**WORK TO BE COMPLETED**
Extract, in full, the lines below, beginning at the first and ending with the line that contains "cam_d.clip_start = 0.01;". Pictures do not belong in the copy.

**DATASET EXCERPT**

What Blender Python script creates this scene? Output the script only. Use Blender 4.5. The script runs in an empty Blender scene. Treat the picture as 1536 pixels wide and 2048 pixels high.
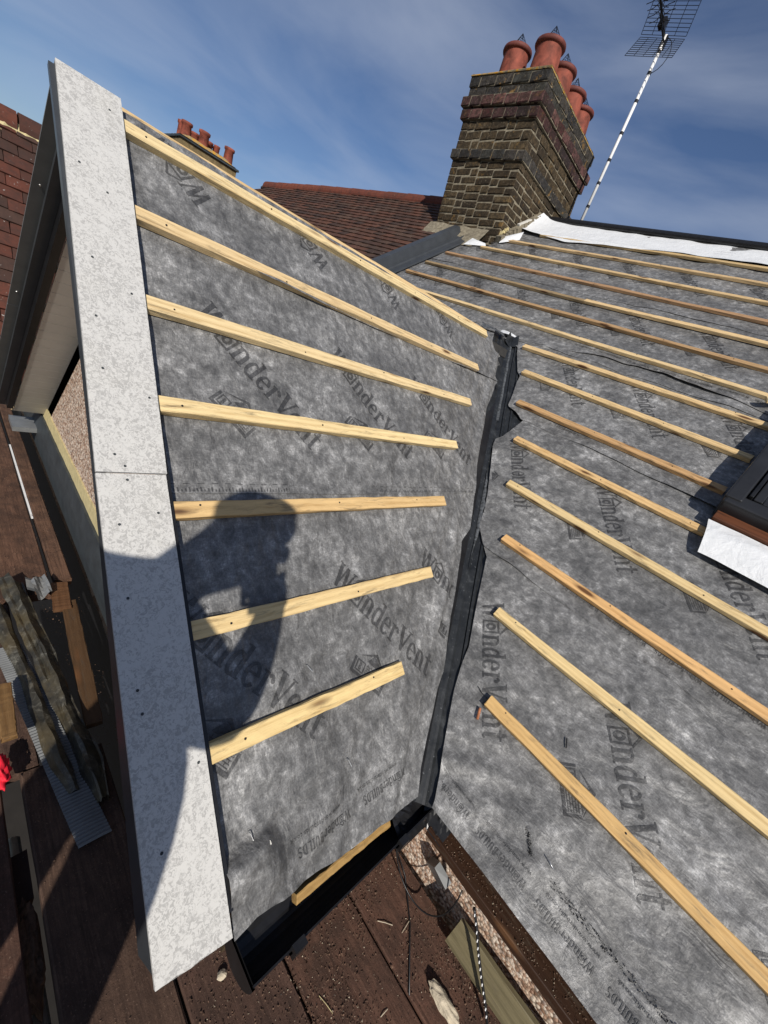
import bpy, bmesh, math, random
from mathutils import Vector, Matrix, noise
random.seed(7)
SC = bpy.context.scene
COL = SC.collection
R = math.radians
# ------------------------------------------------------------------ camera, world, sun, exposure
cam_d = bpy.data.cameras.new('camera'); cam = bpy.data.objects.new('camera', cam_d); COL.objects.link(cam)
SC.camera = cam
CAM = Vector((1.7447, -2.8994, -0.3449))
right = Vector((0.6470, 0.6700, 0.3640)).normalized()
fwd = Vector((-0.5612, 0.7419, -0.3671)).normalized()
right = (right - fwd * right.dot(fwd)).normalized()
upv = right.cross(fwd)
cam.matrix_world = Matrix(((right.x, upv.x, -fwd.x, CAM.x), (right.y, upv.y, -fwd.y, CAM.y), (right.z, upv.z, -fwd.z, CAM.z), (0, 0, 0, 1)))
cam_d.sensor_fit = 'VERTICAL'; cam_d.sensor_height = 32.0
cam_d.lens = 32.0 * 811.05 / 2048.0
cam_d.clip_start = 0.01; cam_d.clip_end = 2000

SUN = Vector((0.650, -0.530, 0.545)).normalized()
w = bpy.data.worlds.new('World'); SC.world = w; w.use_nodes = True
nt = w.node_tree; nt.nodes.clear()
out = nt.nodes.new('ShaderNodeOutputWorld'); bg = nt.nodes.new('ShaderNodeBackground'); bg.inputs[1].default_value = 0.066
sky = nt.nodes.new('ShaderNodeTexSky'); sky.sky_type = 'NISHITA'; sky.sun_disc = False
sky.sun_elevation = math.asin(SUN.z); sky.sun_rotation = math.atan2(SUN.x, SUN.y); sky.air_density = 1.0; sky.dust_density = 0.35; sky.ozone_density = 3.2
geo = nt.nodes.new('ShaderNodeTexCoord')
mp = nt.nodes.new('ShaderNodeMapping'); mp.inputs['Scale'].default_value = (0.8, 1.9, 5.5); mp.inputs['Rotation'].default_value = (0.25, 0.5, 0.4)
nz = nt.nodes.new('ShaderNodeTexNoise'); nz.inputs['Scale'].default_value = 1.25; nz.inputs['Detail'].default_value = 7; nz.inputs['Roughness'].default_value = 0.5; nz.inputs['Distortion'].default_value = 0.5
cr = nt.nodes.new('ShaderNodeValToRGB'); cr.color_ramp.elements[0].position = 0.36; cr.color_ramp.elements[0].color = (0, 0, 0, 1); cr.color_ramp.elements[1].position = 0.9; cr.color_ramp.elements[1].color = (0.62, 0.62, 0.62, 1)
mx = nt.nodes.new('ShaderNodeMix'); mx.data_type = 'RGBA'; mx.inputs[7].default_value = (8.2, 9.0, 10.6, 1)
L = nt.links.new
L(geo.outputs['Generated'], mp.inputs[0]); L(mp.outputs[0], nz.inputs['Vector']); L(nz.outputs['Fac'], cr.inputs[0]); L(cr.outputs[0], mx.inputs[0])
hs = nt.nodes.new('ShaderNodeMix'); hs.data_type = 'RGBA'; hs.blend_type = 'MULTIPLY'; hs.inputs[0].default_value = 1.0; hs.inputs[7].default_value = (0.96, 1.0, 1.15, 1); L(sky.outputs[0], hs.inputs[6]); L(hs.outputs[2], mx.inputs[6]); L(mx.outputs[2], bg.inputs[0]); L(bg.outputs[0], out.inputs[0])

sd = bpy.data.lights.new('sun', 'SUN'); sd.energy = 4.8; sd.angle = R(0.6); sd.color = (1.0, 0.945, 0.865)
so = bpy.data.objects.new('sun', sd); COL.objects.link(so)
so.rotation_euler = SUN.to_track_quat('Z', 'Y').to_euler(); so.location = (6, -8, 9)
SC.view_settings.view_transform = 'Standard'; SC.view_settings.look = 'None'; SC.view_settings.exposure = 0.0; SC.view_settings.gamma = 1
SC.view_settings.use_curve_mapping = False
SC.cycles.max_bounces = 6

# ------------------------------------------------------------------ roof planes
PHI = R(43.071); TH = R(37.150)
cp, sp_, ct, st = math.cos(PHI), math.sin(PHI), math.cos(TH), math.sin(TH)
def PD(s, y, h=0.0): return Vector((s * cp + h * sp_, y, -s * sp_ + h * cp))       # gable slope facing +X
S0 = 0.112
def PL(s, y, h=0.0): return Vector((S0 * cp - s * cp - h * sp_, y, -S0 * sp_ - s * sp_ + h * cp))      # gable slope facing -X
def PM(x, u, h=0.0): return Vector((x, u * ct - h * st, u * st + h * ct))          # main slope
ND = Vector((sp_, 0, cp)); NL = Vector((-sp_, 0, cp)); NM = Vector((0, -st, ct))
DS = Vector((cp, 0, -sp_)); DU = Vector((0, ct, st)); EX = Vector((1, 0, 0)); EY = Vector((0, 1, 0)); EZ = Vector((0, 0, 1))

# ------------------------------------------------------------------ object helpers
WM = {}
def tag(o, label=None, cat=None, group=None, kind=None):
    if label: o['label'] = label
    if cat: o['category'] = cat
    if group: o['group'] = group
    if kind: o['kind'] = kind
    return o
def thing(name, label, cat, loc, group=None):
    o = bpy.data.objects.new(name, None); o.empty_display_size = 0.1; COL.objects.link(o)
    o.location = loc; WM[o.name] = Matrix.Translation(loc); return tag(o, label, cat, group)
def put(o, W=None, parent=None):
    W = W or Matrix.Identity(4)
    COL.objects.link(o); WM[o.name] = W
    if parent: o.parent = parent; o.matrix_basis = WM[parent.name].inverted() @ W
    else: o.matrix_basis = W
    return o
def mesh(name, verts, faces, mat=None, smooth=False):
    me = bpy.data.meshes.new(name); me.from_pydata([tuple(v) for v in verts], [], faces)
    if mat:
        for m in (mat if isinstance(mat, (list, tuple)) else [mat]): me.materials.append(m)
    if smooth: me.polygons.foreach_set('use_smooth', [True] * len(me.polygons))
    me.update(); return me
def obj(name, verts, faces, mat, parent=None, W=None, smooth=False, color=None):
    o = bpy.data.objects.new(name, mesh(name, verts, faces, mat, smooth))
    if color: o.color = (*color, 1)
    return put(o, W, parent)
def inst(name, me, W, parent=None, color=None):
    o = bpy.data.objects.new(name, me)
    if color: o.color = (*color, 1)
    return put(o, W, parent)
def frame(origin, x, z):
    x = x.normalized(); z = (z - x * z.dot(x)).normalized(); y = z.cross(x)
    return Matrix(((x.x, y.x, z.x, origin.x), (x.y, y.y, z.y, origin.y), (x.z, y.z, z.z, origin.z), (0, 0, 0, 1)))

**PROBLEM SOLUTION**
What Blender Python script creates this scene? Output the script only. Use Blender 4.5. The script runs in an empty Blender scene. Treat the picture as 1536 pixels wide and 2048 pixels high.
import bpy, bmesh, math, random
from mathutils import Vector, Matrix, noise
random.seed(7)
SC = bpy.context.scene
COL = SC.collection
R = math.radians
# ------------------------------------------------------------------ camera, world, sun, exposure
cam_d = bpy.data.cameras.new('camera'); cam = bpy.data.objects.new('camera', cam_d); COL.objects.link(cam)
SC.camera = cam
CAM = Vector((1.7447, -2.8994, -0.3449))
right = Vector((0.6470, 0.6700, 0.3640)).normalized()
fwd = Vector((-0.5612, 0.7419, -0.3671)).normalized()
right = (right - fwd * right.dot(fwd)).normalized()
upv = right.cross(fwd)
cam.matrix_world = Matrix(((right.x, upv.x, -fwd.x, CAM.x), (right.y, upv.y, -fwd.y, CAM.y), (right.z, upv.z, -fwd.z, CAM.z), (0, 0, 0, 1)))
cam_d.sensor_fit = 'VERTICAL'; cam_d.sensor_height = 32.0
cam_d.lens = 32.0 * 811.05 / 2048.0
cam_d.clip_start = 0.01; cam_d.clip_end = 2000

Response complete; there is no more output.